I know all too well how brutal the industry is that they were entering. Facebook and Google hoover up most of the money to be had from advertising, and they are powerful gatekeepers who control exposure for digital publications. Even worse, from a business strategy perspective, the barriers to entry for online publishing are negligible, so new competitors will be showing up and competing for your readers and advertisers.  

This is what inhabits themessenger.com space as I write:

Nevertheless, investors reportedly ponied up $50 million to launch the site, and management started spending away.   

The organization hired about 300 people, including journalists with experience at such publications as Politico, Reuters, NBC News and The Associated Press, who joined the company in the hopes that it would deliver on its promise to introduce an important new nonpartisan voice to the American news landscape.

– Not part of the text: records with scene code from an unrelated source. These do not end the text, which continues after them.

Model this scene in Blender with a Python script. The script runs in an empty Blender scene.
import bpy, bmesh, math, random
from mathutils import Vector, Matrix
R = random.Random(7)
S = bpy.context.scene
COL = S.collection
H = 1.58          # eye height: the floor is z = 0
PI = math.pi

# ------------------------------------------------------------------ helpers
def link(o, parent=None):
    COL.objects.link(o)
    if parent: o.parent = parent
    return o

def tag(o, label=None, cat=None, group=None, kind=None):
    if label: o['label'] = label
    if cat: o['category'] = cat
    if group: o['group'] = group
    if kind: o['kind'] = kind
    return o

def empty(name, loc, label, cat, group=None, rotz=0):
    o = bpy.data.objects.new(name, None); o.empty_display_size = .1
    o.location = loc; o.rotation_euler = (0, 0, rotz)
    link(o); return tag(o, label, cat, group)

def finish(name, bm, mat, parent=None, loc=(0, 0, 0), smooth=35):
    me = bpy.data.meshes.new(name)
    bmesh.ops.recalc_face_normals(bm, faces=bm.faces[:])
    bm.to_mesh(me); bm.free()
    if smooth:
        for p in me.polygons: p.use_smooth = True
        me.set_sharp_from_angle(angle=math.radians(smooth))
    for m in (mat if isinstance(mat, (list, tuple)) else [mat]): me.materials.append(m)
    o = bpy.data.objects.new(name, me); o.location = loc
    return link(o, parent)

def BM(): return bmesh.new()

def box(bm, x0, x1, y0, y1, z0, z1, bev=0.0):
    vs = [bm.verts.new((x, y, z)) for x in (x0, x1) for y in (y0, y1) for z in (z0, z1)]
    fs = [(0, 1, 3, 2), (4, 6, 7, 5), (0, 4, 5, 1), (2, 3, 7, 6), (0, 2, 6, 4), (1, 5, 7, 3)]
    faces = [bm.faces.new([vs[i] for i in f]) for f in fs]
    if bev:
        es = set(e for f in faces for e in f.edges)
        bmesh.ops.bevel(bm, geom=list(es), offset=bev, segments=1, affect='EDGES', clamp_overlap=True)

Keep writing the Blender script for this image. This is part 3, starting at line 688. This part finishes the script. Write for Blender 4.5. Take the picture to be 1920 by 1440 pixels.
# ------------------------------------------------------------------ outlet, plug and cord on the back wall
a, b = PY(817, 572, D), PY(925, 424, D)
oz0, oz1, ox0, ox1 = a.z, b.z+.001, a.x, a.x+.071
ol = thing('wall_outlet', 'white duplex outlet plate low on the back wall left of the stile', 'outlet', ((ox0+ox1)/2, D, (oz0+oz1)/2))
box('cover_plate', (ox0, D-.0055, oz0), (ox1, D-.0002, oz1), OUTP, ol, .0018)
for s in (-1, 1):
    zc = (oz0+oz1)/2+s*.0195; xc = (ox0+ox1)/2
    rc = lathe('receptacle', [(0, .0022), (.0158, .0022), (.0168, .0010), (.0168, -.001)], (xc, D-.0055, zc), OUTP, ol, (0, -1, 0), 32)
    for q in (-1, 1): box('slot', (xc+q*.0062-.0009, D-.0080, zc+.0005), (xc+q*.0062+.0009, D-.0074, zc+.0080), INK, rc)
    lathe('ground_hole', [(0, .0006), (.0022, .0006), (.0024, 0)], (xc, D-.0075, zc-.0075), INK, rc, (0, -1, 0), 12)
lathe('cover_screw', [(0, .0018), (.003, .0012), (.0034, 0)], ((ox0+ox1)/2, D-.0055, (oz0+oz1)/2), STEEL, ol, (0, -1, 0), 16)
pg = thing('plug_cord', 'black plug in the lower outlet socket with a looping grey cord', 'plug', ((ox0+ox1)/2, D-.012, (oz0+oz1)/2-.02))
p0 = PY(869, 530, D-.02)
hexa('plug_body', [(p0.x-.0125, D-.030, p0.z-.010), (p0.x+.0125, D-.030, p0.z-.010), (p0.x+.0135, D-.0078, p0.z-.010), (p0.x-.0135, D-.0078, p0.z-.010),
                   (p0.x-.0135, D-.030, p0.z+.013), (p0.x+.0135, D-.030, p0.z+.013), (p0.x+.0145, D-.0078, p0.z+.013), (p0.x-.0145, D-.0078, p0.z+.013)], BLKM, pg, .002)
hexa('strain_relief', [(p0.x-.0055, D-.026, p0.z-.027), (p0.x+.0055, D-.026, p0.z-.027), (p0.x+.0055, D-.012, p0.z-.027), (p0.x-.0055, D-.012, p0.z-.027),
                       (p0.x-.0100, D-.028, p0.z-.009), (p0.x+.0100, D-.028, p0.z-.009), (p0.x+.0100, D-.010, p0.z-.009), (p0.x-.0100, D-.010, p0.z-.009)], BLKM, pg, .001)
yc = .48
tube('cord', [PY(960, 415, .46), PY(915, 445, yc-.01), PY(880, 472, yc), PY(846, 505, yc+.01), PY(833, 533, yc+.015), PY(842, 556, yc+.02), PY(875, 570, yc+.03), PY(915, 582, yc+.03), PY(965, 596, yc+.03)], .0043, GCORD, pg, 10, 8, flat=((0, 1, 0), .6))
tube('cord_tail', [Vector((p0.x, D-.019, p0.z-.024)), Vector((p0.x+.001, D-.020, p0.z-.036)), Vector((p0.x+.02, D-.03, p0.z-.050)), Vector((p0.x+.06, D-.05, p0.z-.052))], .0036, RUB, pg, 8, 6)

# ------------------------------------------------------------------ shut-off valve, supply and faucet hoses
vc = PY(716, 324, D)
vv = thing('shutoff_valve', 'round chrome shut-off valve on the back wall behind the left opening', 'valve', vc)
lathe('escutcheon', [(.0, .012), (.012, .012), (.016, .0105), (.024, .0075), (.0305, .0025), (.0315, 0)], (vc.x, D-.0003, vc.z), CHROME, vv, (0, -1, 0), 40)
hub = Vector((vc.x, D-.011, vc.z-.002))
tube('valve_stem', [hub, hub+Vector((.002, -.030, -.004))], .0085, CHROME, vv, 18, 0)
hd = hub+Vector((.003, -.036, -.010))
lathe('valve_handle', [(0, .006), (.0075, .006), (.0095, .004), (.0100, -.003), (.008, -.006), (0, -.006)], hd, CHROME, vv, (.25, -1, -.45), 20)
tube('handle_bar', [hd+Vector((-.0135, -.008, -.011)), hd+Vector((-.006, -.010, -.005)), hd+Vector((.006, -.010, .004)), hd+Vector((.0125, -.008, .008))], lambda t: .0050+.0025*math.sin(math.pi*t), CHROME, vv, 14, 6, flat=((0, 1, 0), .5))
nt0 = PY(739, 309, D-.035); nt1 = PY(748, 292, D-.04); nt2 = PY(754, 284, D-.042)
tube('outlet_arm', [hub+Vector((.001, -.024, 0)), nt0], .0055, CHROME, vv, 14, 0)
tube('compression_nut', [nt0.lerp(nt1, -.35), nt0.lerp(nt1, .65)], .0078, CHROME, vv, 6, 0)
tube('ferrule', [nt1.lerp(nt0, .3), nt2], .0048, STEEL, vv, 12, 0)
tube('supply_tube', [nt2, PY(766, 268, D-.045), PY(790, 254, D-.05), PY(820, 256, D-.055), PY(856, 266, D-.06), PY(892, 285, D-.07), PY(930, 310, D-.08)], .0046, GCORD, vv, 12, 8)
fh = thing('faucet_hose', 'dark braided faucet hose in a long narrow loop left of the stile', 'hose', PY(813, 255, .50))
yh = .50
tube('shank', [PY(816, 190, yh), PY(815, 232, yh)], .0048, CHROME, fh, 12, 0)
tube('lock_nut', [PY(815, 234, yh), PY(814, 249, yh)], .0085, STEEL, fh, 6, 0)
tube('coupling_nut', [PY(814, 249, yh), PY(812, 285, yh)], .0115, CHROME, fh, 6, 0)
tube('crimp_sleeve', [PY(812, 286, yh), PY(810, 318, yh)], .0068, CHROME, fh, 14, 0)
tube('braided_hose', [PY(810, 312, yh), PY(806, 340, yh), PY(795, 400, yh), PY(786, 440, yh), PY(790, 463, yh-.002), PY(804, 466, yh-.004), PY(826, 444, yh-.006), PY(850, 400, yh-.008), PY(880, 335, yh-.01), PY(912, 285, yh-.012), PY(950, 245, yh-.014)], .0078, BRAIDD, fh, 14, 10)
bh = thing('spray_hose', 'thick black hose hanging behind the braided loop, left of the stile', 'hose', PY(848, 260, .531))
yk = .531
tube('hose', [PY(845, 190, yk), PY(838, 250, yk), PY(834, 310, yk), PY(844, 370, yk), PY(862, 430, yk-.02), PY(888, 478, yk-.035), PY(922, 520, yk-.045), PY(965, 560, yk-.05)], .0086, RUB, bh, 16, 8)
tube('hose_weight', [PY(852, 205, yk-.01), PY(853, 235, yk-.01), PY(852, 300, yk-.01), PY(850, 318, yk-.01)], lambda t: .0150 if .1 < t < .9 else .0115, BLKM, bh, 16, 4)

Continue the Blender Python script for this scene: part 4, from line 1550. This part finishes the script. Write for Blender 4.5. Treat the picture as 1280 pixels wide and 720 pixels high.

I remember hearing that Joe Concha, a contributor at Fox News that I enjoy, was writing for The Messenger, so they were doing some signaling that they were fair, not left-wing. Even if the staff were mostly progressive, a natural consequence of the corporate media talent pool they were hiring from.

Alexandra Steigard reports for the New York Post on the chaos as management kept the staff in the dark about the looming financial collapse:

Tempers remained high, with the fired journalists pointing to a lack of leadership and communication as The Messenger’s tragic flaw.

Many of them pointed the finger at [CEO Dan] Wakeford, who was paid around $900,000, for being allegedly “MIA” from the company’s expansive, and expensive headquarters in the Financial District, especially when it came to big editorial decisions.

“People did not know he was British,” said one surprised staffer, who said the first time they heard Wakeford speak was during an emergency meeting held two-and-a-half weeks ago — as reports surfaced about The Messenger’s imminent demise.

By then, Wakeford had a fraught relationship with [founder Jimmy] Finkelstein, who “restricted” him from holding meetings and sending out staff emails to boost company culture and morale, a source close to the situation said.

They seem to have planned on rapid revenue growth and fell catastrophically short of their goals. From the NYT:

Mr. Finkelstein and The Messenger’s president, Richard Beckman, a magazine veteran, planned to hire 550 journalists within a year, which would have put the website in a weight class with publications like The Los Angeles Times. Mr. Beckman predicted that The Messenger would generate $50 million this year. During a demo last year for The New York Times, Mr. Beckman said he wanted The Messenger to make readers “fall in love” with media again, illustrating the point with a sizzle reel scored by the Dire Straits hit “Money for Nothing.”

Mr. Finkelstein, an entrepreneur with decades of experience running publications like The Hollywood Reporter and The Hill, attracted $50 million in investments for the untested start-up. The Messenger’s backers include Josh Harris, a co-founder of the private-equity giant Apollo, and Thomas Peterffy, the former chief executive of Interactive Brokers. Mr. Harris was a backer of The Hill, which Mr. Finkelstein sold to Nexstar in 2020 for $130 million.

But their money was quickly spent. Near the end of last year, the company had generated only $3 million and had just $1.8 million in cash on hand. The Messenger lost about $38 million — the majority of its initial $50 million funding round — and was spending more than $8 million on offices in Florida, Washington, D.C., and New York.

Radically underestimating revenue while locking in high overhead and staffing costs is a way to go insolvent quickly. The Messenger lasted about 9 months.

Where did the founders get the basis for the revenue and readership projections they used (and provided to investors)?

American Thinker has survived by doing the opposite of The Messenger. We have kept overhead minuscule, don’t pay writers, and underpay the editors, most of whom have never had a raise. Even so, revenue, including reader donations and subscriptions, usually doesn’t cover outgo by the end of the month, which is why we really need more subscriptions and donations. 

I wonder if there is a preview of litigation to come in the third NYT paragraph below?

A confluence of problems is behind the carnage, including slumping advertising revenue, disappointing digital subscribership, corporate infighting and deep budget cuts.

The Messenger’s fatal flaw was over-relying on tech companies like Google and Meta for its readership instead of engaging directly with its audience through newsletters and in-person events, said S. Mitra Kalita, founder of Epicenter-NYC and URL Media.